Here are the pros of doing a topical podcast:

  • You don’t have to stick to a chronology
  • If you miss something fascinating, you can do an episode on it later
  • You can focus on all the most interesting things and leave out the rest
  • You can keep it going forever and ever and ever…
  • You can always freshen it up for yourself by jumping to a radically different topic

Here are the cons of doing a topical podcast:

  • People may only listen to shows that interest them
  • You won’t capture a grand narrative–only short stories

Here are listener habits when it comes to topical podcasts:

Listeners will select one title that interests them. If the episode is good, they’ll go onto another title that interests them. They will keep jumping around until they are either bored of your podcast, or they have listened to all shows. If they listened to everything and are still engaged, they’ll continue to listen as each show is released.

Generally, topical history podcasts have a sporadic popularity pattern. Some shows will do well, others will be less popular. Topical podcasts also have consistency–the 1st show and the 40th show will be similar in popularity.

Take a look at the popularity of the Ancient Warfare podcast:

Ancient Warfare Podcast Popularity

In the above example, some topics are of medium popularity, such as ‘Rome in Crisis’ and ‘The Barcids at War’. These are the shows that people leave to last. This probably has more to do with the titles not being sexy enough, than with the content. They’re a bit vague.
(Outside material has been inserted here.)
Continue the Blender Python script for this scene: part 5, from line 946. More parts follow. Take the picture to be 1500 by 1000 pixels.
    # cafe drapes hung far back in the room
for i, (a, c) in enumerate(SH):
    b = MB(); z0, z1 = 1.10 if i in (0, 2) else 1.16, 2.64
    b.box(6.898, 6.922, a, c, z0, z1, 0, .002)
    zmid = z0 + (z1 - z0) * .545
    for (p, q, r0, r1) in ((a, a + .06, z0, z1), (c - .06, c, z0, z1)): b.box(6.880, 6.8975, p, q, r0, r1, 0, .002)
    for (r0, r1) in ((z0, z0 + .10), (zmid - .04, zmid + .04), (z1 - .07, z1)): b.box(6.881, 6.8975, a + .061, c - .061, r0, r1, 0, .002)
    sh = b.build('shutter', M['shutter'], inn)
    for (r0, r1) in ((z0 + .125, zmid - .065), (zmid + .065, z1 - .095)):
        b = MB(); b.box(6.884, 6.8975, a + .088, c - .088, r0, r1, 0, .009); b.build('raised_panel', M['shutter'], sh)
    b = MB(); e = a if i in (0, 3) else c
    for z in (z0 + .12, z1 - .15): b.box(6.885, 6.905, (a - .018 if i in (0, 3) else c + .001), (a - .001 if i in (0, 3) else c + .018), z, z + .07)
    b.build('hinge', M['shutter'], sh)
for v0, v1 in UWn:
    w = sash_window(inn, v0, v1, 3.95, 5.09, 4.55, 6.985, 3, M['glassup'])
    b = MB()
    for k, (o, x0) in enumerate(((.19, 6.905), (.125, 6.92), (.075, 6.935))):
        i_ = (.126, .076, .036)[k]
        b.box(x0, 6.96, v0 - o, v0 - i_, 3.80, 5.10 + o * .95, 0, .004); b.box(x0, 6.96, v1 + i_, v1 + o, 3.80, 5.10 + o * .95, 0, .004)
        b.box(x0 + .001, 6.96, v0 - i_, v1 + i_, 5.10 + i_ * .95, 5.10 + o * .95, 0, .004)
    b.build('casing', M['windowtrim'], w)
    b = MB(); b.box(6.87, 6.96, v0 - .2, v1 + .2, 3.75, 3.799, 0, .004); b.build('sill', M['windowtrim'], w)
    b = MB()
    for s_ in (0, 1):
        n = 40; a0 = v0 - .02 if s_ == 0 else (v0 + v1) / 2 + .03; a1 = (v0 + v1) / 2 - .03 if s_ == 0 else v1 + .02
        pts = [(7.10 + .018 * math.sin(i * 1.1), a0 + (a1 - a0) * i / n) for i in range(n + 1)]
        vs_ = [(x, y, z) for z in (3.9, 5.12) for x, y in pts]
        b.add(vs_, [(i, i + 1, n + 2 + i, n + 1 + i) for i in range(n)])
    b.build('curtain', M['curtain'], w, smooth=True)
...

The most popular topics include ‘Elite Units of the Hellenistic Era’ and ‘The Roman Conquest of Spain’. These are titles that just beg to be clicked on.

What’s important, though, is that there is a consistency in listenership. You can’t tell if there is a bleed over time. People will definitely drop off after only a few shows, but if your quality is solid your show’s popularity will remain consistent from beginning to end.

How to make a topical podcast work:

  • Treat each show as though it could be your listener’s first
  • Create titles that stand out and capture your audience
  • Add keywords so each show can be searched on its own

Chonological Podcasts

A chronological podcast is one that tells a grand narrative of something huge from beginning to end. Some examples:

  • History of Rome
  • History of WW2 Podcast
  • The British History Podcast
  • The Podcast History of Our World
  • The History of Philosophy
  • History of the Crusades
  • History of the Papacy
  • A History of: Hannibal
  • Russian Rulers History Podcast
  • History of Iran
  • The Arab Spring: A History
  • Space Rocket History

The pros of doing a chronological podcast:

  • You can tell a grand narrative, such as a nation’s history or the biography of a famous person
  • You can explore the details as deeply as you wish
  • Those listeners that stick around will be very high quality fans

The cons of doing a chronological podcast:

  • Usually, there is a noticeable bleed as listeners engage with the early episodes and drop off as it progresses
  • You can’t go back if you missed something
  • If you want to make this your business, keep in mind that your story will one day end and with it your business

Here are listener habits when it comes to chronological podcasts:

Listeners tend to start at the beginning and slowly drop off until you are down to a core of die hard listeners. There’s really nothing you can do about this. It’s the same pattern for all the chronological podcasts no matter the quality. You’ll see this pattern for The History of Rome, The Podcast History of Our World and the British History Podcast.

Look at the popularity of shows for the History of Rome. Shows are massively popular at the beginning. That popularity gradually decreases as listeners bleed away. There’s a spike at the final shows because listeners who are more sporadic want to know how to story ends:

History of Rome Popularity 2

History of Rome Popularity 1

How to make a chronological podcast work:

  • Put a huge amount of effort into making your first shows the highest quality possible
  • To hook your audience, keep your first shows short and punchy (under 20 minutes); you can make longer shows later
  • In your introduction, focus on what the listener will experience (enticing), not on your qualifications (boring)
  • Make your titles short and interesting. Mike Duncan does a good job so I’d suggest following his example.